▸ **Prompt**:
Go through the material below and copy each line where the word "ramp" appears.

----- Given material -----

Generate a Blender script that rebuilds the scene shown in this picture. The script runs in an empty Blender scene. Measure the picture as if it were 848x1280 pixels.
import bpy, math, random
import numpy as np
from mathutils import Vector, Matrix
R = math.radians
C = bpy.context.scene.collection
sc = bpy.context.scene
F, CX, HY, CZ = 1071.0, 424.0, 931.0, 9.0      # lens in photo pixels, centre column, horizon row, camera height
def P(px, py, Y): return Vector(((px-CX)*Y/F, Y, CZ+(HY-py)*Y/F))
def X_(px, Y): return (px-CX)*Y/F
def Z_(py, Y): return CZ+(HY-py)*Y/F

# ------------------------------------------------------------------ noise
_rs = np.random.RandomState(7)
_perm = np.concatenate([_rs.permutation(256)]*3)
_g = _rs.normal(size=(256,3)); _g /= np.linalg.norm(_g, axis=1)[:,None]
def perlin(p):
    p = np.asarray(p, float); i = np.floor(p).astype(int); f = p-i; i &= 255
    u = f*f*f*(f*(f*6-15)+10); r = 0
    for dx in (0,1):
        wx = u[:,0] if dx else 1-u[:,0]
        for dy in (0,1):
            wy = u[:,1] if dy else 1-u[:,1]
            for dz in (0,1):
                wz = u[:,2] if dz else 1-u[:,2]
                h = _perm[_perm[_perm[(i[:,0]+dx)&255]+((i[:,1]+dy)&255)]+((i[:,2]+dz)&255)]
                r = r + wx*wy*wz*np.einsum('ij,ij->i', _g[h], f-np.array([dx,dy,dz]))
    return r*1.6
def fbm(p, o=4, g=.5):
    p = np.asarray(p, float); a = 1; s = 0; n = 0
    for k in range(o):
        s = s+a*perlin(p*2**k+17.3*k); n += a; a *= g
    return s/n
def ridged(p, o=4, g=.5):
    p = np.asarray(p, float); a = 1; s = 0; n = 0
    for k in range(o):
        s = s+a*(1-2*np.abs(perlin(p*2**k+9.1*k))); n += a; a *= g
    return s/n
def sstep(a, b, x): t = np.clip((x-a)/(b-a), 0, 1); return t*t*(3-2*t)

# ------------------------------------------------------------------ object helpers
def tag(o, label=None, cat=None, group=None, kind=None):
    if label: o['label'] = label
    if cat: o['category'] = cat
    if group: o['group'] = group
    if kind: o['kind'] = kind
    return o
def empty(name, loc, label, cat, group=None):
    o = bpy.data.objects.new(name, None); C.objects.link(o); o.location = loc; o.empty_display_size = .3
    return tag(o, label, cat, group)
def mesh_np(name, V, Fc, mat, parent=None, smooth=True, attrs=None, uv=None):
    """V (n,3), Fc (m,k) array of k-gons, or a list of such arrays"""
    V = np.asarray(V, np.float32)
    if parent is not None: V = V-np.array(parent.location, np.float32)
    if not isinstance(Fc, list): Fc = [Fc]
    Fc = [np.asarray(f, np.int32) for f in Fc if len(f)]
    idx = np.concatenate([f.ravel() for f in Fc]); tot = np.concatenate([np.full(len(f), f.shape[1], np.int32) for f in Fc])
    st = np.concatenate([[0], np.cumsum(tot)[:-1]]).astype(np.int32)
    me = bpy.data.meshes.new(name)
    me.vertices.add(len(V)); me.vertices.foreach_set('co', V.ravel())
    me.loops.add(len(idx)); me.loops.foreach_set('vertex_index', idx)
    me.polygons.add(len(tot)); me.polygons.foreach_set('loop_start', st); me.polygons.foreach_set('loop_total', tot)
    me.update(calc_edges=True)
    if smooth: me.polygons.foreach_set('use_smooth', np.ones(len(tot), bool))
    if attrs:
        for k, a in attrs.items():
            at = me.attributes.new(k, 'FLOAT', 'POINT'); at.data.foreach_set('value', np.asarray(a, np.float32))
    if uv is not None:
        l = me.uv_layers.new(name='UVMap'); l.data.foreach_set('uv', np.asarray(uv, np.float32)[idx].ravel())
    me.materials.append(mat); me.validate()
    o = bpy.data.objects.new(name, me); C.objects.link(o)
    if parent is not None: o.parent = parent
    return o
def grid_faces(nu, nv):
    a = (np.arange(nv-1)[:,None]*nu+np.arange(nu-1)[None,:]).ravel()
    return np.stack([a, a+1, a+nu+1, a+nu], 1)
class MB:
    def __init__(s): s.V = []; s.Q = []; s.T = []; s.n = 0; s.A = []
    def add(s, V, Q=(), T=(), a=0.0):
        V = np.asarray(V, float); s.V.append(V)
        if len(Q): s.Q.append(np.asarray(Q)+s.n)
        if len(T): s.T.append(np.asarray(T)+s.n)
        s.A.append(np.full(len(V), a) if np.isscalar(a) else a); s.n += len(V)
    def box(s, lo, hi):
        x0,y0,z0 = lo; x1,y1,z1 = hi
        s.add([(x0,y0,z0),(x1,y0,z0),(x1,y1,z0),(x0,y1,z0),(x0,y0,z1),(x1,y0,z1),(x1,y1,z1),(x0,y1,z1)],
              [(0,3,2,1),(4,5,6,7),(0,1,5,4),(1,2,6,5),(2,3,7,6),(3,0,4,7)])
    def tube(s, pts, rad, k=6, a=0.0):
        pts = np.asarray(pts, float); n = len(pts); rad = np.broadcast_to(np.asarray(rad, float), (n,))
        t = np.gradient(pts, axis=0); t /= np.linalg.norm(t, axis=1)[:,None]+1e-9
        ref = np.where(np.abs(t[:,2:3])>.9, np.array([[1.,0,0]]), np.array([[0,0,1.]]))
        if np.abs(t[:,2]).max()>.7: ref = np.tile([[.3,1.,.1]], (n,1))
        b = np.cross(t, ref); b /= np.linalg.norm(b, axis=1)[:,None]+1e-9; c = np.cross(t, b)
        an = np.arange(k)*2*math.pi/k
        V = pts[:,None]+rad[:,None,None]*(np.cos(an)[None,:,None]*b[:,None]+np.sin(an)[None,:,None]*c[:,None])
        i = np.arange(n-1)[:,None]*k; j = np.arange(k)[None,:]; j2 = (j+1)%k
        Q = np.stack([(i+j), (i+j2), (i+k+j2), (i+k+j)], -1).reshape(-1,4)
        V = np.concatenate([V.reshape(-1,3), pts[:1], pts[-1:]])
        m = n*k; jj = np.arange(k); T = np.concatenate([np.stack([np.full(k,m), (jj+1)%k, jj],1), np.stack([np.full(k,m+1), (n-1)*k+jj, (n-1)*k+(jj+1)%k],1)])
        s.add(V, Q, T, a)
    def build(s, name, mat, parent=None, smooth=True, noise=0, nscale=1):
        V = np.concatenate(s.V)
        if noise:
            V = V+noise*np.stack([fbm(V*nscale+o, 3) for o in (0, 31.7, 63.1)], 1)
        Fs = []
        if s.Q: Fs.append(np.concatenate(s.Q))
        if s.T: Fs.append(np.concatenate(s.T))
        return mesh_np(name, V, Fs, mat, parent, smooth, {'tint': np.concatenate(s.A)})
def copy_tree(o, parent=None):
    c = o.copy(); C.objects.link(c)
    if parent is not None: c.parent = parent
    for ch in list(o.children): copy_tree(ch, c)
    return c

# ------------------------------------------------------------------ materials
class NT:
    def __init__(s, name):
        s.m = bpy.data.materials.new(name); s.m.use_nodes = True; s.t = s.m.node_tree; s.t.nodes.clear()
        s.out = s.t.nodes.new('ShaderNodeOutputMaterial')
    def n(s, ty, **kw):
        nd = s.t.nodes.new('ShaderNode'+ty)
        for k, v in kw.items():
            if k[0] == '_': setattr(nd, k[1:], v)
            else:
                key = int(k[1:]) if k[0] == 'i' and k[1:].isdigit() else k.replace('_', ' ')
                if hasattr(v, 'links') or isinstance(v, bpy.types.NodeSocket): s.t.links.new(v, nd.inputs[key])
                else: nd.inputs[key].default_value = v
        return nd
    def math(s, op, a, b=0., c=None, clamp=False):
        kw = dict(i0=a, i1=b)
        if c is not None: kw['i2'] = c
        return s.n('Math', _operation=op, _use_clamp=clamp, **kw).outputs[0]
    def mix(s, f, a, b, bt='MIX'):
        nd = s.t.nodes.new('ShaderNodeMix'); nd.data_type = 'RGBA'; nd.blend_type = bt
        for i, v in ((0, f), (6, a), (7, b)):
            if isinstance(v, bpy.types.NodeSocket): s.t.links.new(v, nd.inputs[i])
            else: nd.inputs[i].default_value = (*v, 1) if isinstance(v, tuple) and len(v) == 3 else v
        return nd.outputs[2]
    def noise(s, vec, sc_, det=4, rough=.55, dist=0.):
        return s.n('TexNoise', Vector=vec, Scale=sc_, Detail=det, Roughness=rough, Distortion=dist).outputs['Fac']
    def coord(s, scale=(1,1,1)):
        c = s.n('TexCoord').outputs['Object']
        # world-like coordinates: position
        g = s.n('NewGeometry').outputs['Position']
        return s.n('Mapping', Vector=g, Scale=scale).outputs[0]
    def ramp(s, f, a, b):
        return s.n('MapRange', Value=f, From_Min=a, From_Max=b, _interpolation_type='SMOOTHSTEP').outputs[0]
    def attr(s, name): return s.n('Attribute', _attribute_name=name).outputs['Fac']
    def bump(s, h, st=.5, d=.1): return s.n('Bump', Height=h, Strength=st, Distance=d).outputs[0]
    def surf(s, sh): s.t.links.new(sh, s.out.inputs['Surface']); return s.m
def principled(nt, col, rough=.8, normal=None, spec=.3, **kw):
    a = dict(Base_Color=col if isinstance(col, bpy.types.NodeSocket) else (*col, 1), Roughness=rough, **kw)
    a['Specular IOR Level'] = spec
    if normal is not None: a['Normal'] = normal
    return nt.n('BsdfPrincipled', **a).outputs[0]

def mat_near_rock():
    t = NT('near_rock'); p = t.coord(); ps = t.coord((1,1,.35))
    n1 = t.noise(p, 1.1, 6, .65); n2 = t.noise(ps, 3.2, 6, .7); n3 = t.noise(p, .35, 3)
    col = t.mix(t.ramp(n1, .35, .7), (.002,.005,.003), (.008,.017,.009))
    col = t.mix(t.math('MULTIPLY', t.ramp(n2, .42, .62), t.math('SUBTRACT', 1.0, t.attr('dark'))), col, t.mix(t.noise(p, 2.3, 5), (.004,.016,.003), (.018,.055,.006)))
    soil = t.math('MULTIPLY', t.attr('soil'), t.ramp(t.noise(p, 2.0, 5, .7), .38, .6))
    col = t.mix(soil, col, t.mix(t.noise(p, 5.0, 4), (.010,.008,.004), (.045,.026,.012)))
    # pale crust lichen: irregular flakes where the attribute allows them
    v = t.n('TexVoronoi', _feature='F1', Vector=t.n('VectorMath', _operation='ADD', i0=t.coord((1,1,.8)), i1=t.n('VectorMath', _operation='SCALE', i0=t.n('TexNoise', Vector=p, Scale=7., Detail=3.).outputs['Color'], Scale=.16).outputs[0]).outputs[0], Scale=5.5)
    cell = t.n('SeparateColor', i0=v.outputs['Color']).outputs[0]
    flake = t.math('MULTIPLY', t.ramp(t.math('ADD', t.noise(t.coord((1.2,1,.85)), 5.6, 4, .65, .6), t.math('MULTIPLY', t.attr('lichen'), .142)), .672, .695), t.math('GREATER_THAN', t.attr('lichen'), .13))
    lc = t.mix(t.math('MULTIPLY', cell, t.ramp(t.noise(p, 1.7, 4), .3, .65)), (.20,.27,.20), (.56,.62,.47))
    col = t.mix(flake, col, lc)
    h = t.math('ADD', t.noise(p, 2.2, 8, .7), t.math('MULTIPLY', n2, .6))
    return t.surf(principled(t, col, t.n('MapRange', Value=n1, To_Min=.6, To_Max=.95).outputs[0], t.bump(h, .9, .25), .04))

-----

▸ **The response**:
    def ramp(s, f, a, b):
    col = t.mix(t.ramp(n1, .35, .7), (.002,.005,.003), (.008,.017,.009))
    col = t.mix(t.math('MULTIPLY', t.ramp(n2, .42, .62), t.math('SUBTRACT', 1.0, t.attr('dark'))), col, t.mix(t.noise(p, 2.3, 5), (.004,.016,.003), (.018,.055,.006)))
    soil = t.math('MULTIPLY', t.attr('soil'), t.ramp(t.noise(p, 2.0, 5, .7), .38, .6))
    flake = t.math('MULTIPLY', t.ramp(t.math('ADD', t.noise(t.coord((1.2,1,.85)), 5.6, 4, .65, .6), t.math('MULTIPLY', t.attr('lichen'), .142)), .672, .695), t.math('GREATER_THAN', t.attr('lichen'), .13))
    lc = t.mix(t.math('MULTIPLY', cell, t.ramp(t.noise(p, 1.7, 4), .3, .65)), (.20,.27,.20), (.56,.62,.47))